Smartocto in action: why aligning need, headline and content matters

The team published an article about an excavator that crashed into a bridge. The story attracted a lot of clicks, but weak reading time. "For us, what matters is that readers are satisfied with the article they're reading. The story about the bridge was largely or fully read by 25 percent of logged-in readers. We felt there was room for improvement," says data analyst Leon van Wijngaarden.

The reason? Too much information, is the analysis. In this instance, readers expected a straightforward Update me. Instead they received context and detail in abundance.

"The headline and intro pointed them in one direction," says Sjors Moolenaar. "The story delivered something else."

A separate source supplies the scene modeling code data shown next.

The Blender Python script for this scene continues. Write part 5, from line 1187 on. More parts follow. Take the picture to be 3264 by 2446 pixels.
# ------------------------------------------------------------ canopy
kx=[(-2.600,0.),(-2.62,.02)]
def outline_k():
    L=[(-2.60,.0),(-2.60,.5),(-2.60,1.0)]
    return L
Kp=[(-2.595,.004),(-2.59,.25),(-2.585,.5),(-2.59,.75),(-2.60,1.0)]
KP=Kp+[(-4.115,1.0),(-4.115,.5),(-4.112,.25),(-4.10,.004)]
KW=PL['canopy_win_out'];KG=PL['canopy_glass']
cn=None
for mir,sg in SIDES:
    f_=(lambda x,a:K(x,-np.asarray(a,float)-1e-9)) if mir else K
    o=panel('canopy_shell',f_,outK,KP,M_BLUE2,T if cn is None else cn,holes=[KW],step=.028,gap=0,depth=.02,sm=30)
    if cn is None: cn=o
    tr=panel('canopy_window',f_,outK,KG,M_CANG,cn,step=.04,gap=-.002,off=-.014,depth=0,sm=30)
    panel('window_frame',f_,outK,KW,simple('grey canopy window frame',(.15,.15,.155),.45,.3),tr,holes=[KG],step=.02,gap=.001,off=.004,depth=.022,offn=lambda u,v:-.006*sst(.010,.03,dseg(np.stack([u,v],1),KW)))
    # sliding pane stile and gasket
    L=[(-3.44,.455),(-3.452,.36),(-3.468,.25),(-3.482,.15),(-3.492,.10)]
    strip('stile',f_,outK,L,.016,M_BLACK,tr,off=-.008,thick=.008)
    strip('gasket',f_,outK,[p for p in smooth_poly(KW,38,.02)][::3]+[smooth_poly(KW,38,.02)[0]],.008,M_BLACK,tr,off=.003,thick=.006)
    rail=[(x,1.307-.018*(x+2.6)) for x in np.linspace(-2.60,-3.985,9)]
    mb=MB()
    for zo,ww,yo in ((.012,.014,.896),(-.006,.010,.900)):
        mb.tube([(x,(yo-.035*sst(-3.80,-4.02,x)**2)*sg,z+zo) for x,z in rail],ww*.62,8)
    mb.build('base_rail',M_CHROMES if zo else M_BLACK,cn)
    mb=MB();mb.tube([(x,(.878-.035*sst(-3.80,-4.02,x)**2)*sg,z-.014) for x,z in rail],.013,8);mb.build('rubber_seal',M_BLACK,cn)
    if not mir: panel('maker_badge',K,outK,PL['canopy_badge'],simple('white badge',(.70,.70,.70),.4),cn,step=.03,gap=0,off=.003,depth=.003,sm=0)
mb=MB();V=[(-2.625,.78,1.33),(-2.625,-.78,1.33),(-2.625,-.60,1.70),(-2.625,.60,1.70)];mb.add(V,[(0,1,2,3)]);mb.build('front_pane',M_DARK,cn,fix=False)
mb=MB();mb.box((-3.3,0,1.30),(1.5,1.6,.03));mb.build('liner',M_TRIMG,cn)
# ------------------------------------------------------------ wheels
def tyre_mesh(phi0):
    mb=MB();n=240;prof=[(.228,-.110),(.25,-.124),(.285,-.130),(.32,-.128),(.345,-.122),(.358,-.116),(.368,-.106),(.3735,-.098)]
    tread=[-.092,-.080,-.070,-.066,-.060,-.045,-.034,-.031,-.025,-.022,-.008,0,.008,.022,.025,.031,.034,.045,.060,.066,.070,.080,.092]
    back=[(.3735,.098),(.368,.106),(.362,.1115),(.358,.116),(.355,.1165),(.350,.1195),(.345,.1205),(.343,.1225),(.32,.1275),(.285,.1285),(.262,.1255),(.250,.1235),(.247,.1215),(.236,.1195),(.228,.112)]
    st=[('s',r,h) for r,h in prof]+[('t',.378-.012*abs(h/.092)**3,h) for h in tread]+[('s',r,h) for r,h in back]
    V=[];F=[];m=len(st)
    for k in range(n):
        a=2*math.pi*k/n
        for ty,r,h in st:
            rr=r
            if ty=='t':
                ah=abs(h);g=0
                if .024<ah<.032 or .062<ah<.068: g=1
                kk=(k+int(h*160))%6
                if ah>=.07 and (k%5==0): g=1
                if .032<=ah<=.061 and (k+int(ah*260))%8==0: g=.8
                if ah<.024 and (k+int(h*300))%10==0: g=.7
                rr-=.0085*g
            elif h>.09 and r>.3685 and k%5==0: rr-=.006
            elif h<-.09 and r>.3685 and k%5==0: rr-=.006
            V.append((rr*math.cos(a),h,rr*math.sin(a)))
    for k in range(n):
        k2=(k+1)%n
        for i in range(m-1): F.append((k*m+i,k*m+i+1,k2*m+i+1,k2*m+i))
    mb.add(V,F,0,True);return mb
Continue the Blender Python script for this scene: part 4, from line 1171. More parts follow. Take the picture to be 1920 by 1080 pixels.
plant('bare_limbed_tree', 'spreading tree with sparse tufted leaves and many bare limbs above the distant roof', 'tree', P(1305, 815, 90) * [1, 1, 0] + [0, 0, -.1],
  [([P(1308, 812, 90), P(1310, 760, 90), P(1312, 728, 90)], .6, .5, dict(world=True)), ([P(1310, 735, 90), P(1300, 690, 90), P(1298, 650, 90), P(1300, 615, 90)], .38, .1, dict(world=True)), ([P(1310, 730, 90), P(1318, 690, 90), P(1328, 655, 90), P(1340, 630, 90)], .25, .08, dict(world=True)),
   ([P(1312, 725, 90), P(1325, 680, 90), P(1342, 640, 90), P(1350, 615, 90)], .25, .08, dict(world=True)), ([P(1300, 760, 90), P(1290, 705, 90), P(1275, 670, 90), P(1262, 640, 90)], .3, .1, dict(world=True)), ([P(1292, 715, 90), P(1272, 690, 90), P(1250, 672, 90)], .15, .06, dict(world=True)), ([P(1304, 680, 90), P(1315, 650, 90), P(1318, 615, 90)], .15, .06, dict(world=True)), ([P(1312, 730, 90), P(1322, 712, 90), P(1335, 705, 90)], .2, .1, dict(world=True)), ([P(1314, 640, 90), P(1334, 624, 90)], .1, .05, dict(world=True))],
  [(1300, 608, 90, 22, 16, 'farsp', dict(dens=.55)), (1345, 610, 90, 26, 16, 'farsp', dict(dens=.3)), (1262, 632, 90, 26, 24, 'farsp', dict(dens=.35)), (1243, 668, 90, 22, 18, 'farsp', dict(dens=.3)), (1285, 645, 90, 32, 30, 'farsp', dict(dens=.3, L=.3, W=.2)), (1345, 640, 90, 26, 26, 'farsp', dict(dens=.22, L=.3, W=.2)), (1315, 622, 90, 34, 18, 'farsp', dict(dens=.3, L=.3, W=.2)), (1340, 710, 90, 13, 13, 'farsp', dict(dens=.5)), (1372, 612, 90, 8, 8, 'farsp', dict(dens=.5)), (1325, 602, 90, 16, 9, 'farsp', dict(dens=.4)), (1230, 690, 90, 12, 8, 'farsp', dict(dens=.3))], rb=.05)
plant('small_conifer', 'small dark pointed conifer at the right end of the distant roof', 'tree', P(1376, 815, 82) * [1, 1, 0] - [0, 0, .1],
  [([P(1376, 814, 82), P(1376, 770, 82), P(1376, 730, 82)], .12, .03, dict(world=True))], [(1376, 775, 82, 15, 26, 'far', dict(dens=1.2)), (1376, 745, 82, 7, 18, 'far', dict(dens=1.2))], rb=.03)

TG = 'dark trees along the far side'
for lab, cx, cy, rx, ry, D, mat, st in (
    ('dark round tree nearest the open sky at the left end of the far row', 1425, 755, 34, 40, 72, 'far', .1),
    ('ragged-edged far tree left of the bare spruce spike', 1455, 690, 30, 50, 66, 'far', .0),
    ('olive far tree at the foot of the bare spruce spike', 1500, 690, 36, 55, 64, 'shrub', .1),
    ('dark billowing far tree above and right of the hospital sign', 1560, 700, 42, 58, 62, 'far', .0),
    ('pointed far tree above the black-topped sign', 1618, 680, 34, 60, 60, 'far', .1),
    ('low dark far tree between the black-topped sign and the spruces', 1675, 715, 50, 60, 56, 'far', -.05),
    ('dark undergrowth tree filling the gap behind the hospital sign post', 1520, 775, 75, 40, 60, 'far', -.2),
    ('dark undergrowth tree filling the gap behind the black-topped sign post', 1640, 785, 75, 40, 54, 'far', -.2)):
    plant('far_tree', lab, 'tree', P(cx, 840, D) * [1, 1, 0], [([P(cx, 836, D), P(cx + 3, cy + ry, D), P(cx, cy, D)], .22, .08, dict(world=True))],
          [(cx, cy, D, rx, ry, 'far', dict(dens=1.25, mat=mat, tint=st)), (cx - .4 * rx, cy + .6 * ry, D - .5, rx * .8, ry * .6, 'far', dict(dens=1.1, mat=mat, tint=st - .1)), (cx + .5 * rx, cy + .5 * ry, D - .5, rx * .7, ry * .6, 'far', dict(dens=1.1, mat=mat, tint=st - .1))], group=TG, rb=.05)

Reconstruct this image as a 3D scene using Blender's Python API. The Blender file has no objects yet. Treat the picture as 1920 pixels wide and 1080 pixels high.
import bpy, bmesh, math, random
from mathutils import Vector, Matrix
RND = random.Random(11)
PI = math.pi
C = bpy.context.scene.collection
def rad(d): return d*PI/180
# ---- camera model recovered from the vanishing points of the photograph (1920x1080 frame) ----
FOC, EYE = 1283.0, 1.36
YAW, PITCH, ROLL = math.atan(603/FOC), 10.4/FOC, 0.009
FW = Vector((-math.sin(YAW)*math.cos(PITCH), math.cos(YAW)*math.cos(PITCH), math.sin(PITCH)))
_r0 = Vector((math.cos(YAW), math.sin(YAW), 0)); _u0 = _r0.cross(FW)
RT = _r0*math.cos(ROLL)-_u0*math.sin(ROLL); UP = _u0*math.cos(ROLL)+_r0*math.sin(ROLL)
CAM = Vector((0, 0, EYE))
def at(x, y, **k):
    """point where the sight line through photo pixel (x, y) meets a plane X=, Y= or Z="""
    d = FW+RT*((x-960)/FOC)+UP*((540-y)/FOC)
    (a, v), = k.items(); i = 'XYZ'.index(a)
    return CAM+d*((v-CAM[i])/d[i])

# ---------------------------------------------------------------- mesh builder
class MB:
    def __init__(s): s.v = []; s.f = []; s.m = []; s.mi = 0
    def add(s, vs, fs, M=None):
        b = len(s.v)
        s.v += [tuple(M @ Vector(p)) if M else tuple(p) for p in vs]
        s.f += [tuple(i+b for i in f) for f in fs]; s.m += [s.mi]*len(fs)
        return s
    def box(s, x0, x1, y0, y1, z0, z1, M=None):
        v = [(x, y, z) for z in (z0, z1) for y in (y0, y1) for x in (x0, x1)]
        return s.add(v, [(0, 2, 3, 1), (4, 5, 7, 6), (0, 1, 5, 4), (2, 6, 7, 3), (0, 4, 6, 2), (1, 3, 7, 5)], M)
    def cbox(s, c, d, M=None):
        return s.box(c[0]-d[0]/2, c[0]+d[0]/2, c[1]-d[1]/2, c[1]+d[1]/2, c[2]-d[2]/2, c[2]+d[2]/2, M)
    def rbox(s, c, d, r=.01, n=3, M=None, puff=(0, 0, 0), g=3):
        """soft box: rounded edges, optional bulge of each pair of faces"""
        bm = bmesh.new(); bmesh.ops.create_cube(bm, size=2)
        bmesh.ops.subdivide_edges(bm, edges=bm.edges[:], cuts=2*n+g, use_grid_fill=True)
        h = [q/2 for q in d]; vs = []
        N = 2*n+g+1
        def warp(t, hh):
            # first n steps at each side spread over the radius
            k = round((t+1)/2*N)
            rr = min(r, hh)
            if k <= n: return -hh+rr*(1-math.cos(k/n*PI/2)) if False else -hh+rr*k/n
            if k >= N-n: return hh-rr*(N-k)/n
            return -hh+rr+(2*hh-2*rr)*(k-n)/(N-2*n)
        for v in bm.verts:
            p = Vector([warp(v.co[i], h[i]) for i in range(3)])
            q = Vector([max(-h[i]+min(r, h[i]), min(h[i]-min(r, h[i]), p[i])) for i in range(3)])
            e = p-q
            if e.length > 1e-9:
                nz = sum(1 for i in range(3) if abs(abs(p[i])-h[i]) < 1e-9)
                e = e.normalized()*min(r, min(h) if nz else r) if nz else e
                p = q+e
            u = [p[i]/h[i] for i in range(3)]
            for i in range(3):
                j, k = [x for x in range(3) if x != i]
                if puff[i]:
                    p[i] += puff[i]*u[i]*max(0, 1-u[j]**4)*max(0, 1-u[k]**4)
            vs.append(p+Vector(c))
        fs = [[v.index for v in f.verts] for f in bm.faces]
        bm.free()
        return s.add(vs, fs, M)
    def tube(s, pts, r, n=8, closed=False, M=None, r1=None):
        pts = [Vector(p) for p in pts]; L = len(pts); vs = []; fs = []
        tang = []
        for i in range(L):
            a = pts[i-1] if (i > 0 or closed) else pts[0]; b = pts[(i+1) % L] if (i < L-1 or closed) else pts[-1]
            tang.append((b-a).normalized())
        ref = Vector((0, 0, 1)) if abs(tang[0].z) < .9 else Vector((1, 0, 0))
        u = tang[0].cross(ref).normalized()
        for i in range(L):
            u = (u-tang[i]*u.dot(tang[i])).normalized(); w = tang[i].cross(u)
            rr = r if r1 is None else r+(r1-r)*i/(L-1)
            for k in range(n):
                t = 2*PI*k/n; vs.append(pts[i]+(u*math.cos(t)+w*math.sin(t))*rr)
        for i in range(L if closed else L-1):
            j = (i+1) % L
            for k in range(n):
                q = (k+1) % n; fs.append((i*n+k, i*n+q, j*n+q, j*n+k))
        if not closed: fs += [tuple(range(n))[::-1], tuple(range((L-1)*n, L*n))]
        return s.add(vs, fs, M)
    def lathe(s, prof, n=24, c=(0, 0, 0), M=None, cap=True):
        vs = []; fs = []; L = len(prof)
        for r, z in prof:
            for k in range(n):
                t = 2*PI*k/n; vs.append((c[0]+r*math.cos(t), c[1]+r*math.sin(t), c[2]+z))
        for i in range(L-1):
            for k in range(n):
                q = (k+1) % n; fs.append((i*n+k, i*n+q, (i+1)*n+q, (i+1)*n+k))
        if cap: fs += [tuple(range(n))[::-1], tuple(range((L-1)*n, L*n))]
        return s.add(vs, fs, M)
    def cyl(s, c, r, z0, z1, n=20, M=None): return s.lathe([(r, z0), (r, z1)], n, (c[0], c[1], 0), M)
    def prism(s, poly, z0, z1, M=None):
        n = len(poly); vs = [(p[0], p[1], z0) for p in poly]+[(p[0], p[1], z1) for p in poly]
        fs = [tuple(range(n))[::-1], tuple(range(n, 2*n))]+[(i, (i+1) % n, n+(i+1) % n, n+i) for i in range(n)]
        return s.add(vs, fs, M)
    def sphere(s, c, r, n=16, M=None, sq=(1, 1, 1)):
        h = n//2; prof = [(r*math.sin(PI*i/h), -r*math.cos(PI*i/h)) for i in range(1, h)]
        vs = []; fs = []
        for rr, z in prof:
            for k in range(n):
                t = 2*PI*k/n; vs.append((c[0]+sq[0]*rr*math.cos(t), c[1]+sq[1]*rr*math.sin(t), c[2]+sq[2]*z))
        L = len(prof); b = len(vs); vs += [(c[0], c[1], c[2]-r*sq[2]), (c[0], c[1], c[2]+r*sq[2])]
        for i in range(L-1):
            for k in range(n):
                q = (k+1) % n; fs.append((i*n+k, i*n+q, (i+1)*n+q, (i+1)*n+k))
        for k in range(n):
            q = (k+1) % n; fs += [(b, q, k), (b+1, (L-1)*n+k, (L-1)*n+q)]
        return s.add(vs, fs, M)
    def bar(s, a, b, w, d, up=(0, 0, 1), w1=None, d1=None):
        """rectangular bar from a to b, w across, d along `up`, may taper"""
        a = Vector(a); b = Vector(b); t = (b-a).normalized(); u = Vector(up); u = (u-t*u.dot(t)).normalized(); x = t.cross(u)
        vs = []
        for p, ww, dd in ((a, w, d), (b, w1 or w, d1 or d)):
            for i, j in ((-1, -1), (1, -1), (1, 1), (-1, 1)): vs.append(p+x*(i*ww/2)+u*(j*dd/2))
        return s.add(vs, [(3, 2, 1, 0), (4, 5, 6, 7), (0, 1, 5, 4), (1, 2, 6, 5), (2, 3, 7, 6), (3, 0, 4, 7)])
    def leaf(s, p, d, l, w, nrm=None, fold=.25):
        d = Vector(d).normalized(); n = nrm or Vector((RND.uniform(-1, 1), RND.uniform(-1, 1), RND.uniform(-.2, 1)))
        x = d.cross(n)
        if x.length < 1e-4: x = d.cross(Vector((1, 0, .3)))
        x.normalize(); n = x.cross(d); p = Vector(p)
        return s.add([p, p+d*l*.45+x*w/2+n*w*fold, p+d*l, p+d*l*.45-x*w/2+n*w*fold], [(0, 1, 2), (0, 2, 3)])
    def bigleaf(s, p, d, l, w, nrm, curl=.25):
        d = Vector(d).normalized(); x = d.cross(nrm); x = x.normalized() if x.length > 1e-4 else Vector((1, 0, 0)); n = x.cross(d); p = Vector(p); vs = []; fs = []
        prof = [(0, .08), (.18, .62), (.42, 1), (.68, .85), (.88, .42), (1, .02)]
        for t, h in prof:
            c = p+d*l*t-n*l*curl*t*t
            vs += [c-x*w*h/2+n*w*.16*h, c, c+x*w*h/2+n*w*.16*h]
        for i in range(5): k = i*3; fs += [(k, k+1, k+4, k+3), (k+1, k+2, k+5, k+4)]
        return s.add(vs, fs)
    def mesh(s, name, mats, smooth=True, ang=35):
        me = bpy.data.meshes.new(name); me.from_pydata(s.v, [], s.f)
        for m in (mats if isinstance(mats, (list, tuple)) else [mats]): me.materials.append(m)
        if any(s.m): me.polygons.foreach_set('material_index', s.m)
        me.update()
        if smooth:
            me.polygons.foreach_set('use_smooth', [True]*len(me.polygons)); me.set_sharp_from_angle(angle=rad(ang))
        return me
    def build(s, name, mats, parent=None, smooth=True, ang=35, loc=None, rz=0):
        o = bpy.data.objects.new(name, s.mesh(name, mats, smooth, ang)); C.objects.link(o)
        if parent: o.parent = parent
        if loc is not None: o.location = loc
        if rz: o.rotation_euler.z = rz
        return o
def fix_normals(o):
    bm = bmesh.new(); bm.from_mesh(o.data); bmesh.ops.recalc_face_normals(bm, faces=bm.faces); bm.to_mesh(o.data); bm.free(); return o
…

So they recalibrated. A new piece focused squarely on consequences: what the bridge closure meant for months to come. "This second piece, clearly framed around context, was largely or fully read by 37 percent of logged-in readers. The clarity resulted in higher reading quality," concludes Van Wijngaarden.

Understanding what your audience wants

For online chief editor Janko van Sloten, data is not decoration but discipline. “You have to learn the game,” he says. “It is about balance and pacing. If several stories are already flying, do not immediately throw another big one on top. Hold it back. At some point you hit a ceiling. Readers have limited attention. We need to manage it.”

The goal is not a frenzy of clicks. “Appreciation matters more than raw reach,” Janko argues. The team prefers article views to simple clicks, as they signal that readers continue beyond the first headline. Loyalty click through rate is tracked closely. Are people really reading?

Leon van Wijngaarden keeps a watchful eye. “Mainly at times when article views are under target, I open some dashboards multiple times an hour to understand what's going on. If I see little reading time, the mix might be too narrow. Then I suggest adding a different type of story. In the end, we want satisfied visitors.”

In this newsroom, instinct still sparks the hunt. But it is data, carefully applied, that turns the catch into a strategy.